A Memoir of Davidson, by Dr Rogers, was published for the Grampian Club in 1876, with a complete edition of his poems, etc., but it is not very complete. On turning over the Weekly Christian Teacher for 1838, we find the following metrical version of the 23rd Psalm, which, from the signature at the foot, had evidently emanated from Prestonpans. The first edition of his poetical works was published in 1602, but this may have been done after the others went to press.
God who doth all nature hold,
In his fold,
Is my shepherd kind and heedful,
Is my shepherd, and doth keep
Me, his sheep,
Still supplied with all things needful.
He feeds me in fields which been
Fresh and green,
Mottled with springs, flowery, painting,
Through which creep with murmuring crooks
Chrystal brooks,
To refresh my spirit fainting.
When my soul from heaven's way
Went astray,
With earth's vanities seduced,
For his name's sake, kindly he,
Wandering me,
To his Holy fold reduced.
—DAVIDSON, A. D. 1602.
On the 16th November 1602, the following brief address was delivered by Davidson to his congregation at Salt-Prestoun: —
"To his loving flock of Salt-Prestoun, who, by the preaching of the Gospel, believe and turne to the Lord.
"John Davidson wisheth increase of faith and repentance with constancie therein, to the end, and in the end. —Amen. "
Among other works, this stern reformer, great preacher, and indefatigable writer, compiled a Catechism, which was published in 1602, exactly forty-six years previous to the issuing of the Shorter and Larger Catechisms, by that body of Divines which met at Westminster 1648, and for which some may think they were obliged in some degree to the minister of Prestonpans. We give the following quotation, which speaks for itself: —
"At Edinburgh the 7th November 1599.
"The Provincial Assembly of Lothiane and Tweeddale having red and considered the forme of Examination, and Catechisme, written by our brother Maister John Davidson, approves the same, and agrees that it sail bee imprented. Extract furth of the books of the proviciall assemblie of Lothiane and Tweeddale, by mee Richarde Thomesone, Clerk thereto.

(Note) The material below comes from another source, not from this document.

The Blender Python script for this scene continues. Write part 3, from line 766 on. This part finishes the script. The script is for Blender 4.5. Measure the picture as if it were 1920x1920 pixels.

" The firste parte of the Catechisme, touching the sinful and damnable estate of man by nature.
Teacher—What does thou chieflye heare and learne at the hearing of God's word?
Disciple—That my salvation is in Jesus Christ the Sonne of God only, and nane uther.
Teacher—How art thou under condemnation that thou hast need of salvation by Christ?
Disciple—By sinne, whilk is the breaking of God's law, or ten commandements.
Teacher—Rehearse the ten commandements as they are set doune in the first and second table?
Disciple—Hearken, and take heed Israel, I am the Lord thy God, and sa forth.
Teacher—What is summarly contained in these ten commandements?
Disciple— That I suld love God intirely with all my heart, with all my saul, and with my haill minde, and my neighbour as myself.
Teacher— Can thou not doe sa by nature, but contrariwise hate both God and thy neighbour?
Disciple— All the imaginations of the thoughts of my heart are onely evil continually, and so are bent to all actual sinne.